Dataset items
::::::
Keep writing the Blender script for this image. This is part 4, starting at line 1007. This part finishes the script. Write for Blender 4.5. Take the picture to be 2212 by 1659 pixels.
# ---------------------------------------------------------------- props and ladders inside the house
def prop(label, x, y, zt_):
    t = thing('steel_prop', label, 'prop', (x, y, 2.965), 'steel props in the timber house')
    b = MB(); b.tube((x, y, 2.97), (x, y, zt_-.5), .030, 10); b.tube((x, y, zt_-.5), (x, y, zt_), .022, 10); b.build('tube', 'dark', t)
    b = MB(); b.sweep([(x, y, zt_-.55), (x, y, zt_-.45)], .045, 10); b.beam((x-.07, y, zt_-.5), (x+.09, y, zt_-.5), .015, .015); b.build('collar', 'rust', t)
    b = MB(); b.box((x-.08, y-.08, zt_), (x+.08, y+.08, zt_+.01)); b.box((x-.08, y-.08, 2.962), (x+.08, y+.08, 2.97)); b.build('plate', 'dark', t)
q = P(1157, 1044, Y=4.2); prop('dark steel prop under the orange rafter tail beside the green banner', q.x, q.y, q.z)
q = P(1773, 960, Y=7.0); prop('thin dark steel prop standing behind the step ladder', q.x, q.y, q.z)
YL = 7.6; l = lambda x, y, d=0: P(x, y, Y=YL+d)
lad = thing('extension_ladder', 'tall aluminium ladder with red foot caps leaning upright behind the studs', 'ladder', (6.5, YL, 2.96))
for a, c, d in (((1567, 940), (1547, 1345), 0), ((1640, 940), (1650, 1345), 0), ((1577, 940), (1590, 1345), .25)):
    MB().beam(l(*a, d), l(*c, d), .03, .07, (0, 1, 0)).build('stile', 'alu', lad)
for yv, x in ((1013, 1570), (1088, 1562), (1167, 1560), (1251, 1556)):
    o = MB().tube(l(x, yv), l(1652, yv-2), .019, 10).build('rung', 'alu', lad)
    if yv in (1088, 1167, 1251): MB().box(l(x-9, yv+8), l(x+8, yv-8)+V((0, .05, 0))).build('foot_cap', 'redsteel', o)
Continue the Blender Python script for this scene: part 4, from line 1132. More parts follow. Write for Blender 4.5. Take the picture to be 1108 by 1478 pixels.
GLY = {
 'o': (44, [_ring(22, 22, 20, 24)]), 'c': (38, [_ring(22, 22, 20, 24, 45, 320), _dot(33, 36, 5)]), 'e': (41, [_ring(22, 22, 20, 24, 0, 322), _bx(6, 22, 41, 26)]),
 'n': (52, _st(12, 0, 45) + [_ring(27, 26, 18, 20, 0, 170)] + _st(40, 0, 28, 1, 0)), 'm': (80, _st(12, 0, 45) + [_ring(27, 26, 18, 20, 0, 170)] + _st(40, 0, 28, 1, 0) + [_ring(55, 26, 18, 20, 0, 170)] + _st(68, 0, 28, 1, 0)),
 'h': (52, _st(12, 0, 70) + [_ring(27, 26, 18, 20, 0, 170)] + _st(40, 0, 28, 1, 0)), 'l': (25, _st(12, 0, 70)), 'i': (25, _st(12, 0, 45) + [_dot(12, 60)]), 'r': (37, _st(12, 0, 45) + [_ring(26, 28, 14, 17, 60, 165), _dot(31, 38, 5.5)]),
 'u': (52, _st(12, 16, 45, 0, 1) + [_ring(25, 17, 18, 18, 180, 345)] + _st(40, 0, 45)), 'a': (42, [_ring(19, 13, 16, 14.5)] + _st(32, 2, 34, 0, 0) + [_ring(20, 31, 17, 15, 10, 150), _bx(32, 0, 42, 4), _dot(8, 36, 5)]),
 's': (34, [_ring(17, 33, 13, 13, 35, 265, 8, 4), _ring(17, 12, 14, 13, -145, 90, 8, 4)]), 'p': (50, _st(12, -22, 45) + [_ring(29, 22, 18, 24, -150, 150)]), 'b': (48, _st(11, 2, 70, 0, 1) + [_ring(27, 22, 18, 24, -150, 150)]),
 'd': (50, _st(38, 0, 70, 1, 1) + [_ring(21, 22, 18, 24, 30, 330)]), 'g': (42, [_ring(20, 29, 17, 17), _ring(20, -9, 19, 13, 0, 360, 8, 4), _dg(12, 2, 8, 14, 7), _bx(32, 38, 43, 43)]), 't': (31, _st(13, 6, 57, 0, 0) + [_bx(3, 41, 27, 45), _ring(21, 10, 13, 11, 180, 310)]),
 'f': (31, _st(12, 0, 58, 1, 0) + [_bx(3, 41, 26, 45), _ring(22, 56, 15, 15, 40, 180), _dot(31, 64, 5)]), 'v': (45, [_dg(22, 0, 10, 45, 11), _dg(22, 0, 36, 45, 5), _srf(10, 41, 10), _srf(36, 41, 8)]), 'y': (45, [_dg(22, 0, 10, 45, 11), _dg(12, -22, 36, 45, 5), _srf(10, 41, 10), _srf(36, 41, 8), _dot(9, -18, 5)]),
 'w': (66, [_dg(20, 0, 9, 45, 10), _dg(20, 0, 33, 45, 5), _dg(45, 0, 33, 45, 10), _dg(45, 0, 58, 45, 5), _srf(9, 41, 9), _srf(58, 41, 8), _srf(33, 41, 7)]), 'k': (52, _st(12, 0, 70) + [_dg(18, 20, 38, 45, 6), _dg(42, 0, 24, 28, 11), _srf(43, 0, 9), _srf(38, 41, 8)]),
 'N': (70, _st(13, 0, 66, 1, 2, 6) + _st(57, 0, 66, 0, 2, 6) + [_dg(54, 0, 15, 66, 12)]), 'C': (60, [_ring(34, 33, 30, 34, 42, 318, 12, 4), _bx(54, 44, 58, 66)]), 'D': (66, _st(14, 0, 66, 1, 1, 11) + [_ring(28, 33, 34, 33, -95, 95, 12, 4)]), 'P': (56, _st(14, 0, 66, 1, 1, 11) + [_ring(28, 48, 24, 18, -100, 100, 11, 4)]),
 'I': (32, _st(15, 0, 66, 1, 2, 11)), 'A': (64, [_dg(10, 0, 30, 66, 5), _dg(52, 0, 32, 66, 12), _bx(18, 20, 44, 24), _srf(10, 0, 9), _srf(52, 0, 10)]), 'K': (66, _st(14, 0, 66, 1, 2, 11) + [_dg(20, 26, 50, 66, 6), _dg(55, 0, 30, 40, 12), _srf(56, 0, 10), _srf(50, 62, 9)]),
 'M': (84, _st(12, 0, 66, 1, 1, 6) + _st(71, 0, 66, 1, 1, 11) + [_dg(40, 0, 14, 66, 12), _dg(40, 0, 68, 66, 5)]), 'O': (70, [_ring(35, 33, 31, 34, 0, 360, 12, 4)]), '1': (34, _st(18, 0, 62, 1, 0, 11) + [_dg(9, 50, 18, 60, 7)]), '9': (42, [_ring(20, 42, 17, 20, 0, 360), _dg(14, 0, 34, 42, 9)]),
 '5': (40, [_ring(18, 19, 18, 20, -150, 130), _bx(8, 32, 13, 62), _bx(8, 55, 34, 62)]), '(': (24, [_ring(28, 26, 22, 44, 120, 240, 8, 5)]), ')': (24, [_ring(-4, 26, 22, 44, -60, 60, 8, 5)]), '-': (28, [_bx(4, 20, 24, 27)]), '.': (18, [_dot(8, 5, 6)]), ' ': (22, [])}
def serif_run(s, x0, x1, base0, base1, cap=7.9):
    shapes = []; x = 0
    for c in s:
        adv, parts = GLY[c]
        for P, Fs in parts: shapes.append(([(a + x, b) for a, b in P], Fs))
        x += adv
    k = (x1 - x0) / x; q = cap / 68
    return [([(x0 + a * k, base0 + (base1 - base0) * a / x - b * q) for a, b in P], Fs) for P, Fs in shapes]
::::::
## Task
Your task is to repeat every line exactly.

## Output of the exercise
Keep writing the Blender script for this image. This is part 4, starting at line 1007. This part finishes the script. Write for Blender 4.5. Take the picture to be 2212 by 1659 pixels.
# ---------------------------------------------------------------- props and ladders inside the house
def prop(label, x, y, zt_):
    t = thing('steel_prop', label, 'prop', (x, y, 2.965), 'steel props in the timber house')
    b = MB(); b.tube((x, y, 2.97), (x, y, zt_-.5), .030, 10); b.tube((x, y, zt_-.5), (x, y, zt_), .022, 10); b.build('tube', 'dark', t)
    b = MB(); b.sweep([(x, y, zt_-.55), (x, y, zt_-.45)], .045, 10); b.beam((x-.07, y, zt_-.5), (x+.09, y, zt_-.5), .015, .015); b.build('collar', 'rust', t)
    b = MB(); b.box((x-.08, y-.08, zt_), (x+.08, y+.08, zt_+.01)); b.box((x-.08, y-.08, 2.962), (x+.08, y+.08, 2.97)); b.build('plate', 'dark', t)
q = P(1157, 1044, Y=4.2); prop('dark steel prop under the orange rafter tail beside the green banner', q.x, q.y, q.z)
q = P(1773, 960, Y=7.0); prop('thin dark steel prop standing behind the step ladder', q.x, q.y, q.z)
YL = 7.6; l = lambda x, y, d=0: P(x, y, Y=YL+d)
lad = thing('extension_ladder', 'tall aluminium ladder with red foot caps leaning upright behind the studs', 'ladder', (6.5, YL, 2.96))
for a, c, d in (((1567, 940), (1547, 1345), 0), ((1640, 940), (1650, 1345), 0), ((1577, 940), (1590, 1345), .25)):
    MB().beam(l(*a, d), l(*c, d), .03, .07, (0, 1, 0)).build('stile', 'alu', lad)
for yv, x in ((1013, 1570), (1088, 1562), (1167, 1560), (1251, 1556)):
    o = MB().tube(l(x, yv), l(1652, yv-2), .019, 10).build('rung', 'alu', lad)
    if yv in (1088, 1167, 1251): MB().box(l(x-9, yv+8), l(x+8, yv-8)+V((0, .05, 0))).build('foot_cap', 'redsteel', o)
Continue the Blender Python script for this scene: part 4, from line 1132. More parts follow. Write for Blender 4.5. Take the picture to be 1108 by 1478 pixels.
GLY = {
 'o': (44, [_ring(22, 22, 20, 24)]), 'c': (38, [_ring(22, 22, 20, 24, 45, 320), _dot(33, 36, 5)]), 'e': (41, [_ring(22, 22, 20, 24, 0, 322), _bx(6, 22, 41, 26)]),
 'n': (52, _st(12, 0, 45) + [_ring(27, 26, 18, 20, 0, 170)] + _st(40, 0, 28, 1, 0)), 'm': (80, _st(12, 0, 45) + [_ring(27, 26, 18, 20, 0, 170)] + _st(40, 0, 28, 1, 0) + [_ring(55, 26, 18, 20, 0, 170)] + _st(68, 0, 28, 1, 0)),
 'h': (52, _st(12, 0, 70) + [_ring(27, 26, 18, 20, 0, 170)] + _st(40, 0, 28, 1, 0)), 'l': (25, _st(12, 0, 70)), 'i': (25, _st(12, 0, 45) + [_dot(12, 60)]), 'r': (37, _st(12, 0, 45) + [_ring(26, 28, 14, 17, 60, 165), _dot(31, 38, 5.5)]),
 'u': (52, _st(12, 16, 45, 0, 1) + [_ring(25, 17, 18, 18, 180, 345)] + _st(40, 0, 45)), 'a': (42, [_ring(19, 13, 16, 14.5)] + _st(32, 2, 34, 0, 0) + [_ring(20, 31, 17, 15, 10, 150), _bx(32, 0, 42, 4), _dot(8, 36, 5)]),
 's': (34, [_ring(17, 33, 13, 13, 35, 265, 8, 4), _ring(17, 12, 14, 13, -145, 90, 8, 4)]), 'p': (50, _st(12, -22, 45) + [_ring(29, 22, 18, 24, -150, 150)]), 'b': (48, _st(11, 2, 70, 0, 1) + [_ring(27, 22, 18, 24, -150, 150)]),
 'd': (50, _st(38, 0, 70, 1, 1) + [_ring(21, 22, 18, 24, 30, 330)]), 'g': (42, [_ring(20, 29, 17, 17), _ring(20, -9, 19, 13, 0, 360, 8, 4), _dg(12, 2, 8, 14, 7), _bx(32, 38, 43, 43)]), 't': (31, _st(13, 6, 57, 0, 0) + [_bx(3, 41, 27, 45), _ring(21, 10, 13, 11, 180, 310)]),
 'f': (31, _st(12, 0, 58, 1, 0) + [_bx(3, 41, 26, 45), _ring(22, 56, 15, 15, 40, 180), _dot(31, 64, 5)]), 'v': (45, [_dg(22, 0, 10, 45, 11), _dg(22, 0, 36, 45, 5), _srf(10, 41, 10), _srf(36, 41, 8)]), 'y': (45, [_dg(22, 0, 10, 45, 11), _dg(12, -22, 36, 45, 5), _srf(10, 41, 10), _srf(36, 41, 8), _dot(9, -18, 5)]),
 'w': (66, [_dg(20, 0, 9, 45, 10), _dg(20, 0, 33, 45, 5), _dg(45, 0, 33, 45, 10), _dg(45, 0, 58, 45, 5), _srf(9, 41, 9), _srf(58, 41, 8), _srf(33, 41, 7)]), 'k': (52, _st(12, 0, 70) + [_dg(18, 20, 38, 45, 6), _dg(42, 0, 24, 28, 11), _srf(43, 0, 9), _srf(38, 41, 8)]),
 'N': (70, _st(13, 0, 66, 1, 2, 6) + _st(57, 0, 66, 0, 2, 6) + [_dg(54, 0, 15, 66, 12)]), 'C': (60, [_ring(34, 33, 30, 34, 42, 318, 12, 4), _bx(54, 44, 58, 66)]), 'D': (66, _st(14, 0, 66, 1, 1, 11) + [_ring(28, 33, 34, 33, -95, 95, 12, 4)]), 'P': (56, _st(14, 0, 66, 1, 1, 11) + [_ring(28, 48, 24, 18, -100, 100, 11, 4)]),
 'I': (32, _st(15, 0, 66, 1, 2, 11)), 'A': (64, [_dg(10, 0, 30, 66, 5), _dg(52, 0, 32, 66, 12), _bx(18, 20, 44, 24), _srf(10, 0, 9), _srf(52, 0, 10)]), 'K': (66, _st(14, 0, 66, 1, 2, 11) + [_dg(20, 26, 50, 66, 6), _dg(55, 0, 30, 40, 12), _srf(56, 0, 10), _srf(50, 62, 9)]),
 'M': (84, _st(12, 0, 66, 1, 1, 6) + _st(71, 0, 66, 1, 1, 11) + [_dg(40, 0, 14, 66, 12), _dg(40, 0, 68, 66, 5)]), 'O': (70, [_ring(35, 33, 31, 34, 0, 360, 12, 4)]), '1': (34, _st(18, 0, 62, 1, 0, 11) + [_dg(9, 50, 18, 60, 7)]), '9': (42, [_ring(20, 42, 17, 20, 0, 360), _dg(14, 0, 34, 42, 9)]),
 '5': (40, [_ring(18, 19, 18, 20, -150, 130), _bx(8, 32, 13, 62), _bx(8, 55, 34, 62)]), '(': (24, [_ring(28, 26, 22, 44, 120, 240, 8, 5)]), ')': (24, [_ring(-4, 26, 22, 44, -60, 60, 8, 5)]), '-': (28, [_bx(4, 20, 24, 27)]), '.': (18, [_dot(8, 5, 6)]), ' ': (22, [])}
def serif_run(s, x0, x1, base0, base1, cap=7.9):
    shapes = []; x = 0
    for c in s:
        adv, parts = GLY[c]
        for P, Fs in parts: shapes.append(([(a + x, b) for a, b in P], Fs))
        x += adv
    k = (x1 - x0) / x; q = cap / 68
    return [([(x0 + a * k, base0 + (base1 - base0) * a / x - b * q) for a, b in P], Fs) for P, Fs in shapes]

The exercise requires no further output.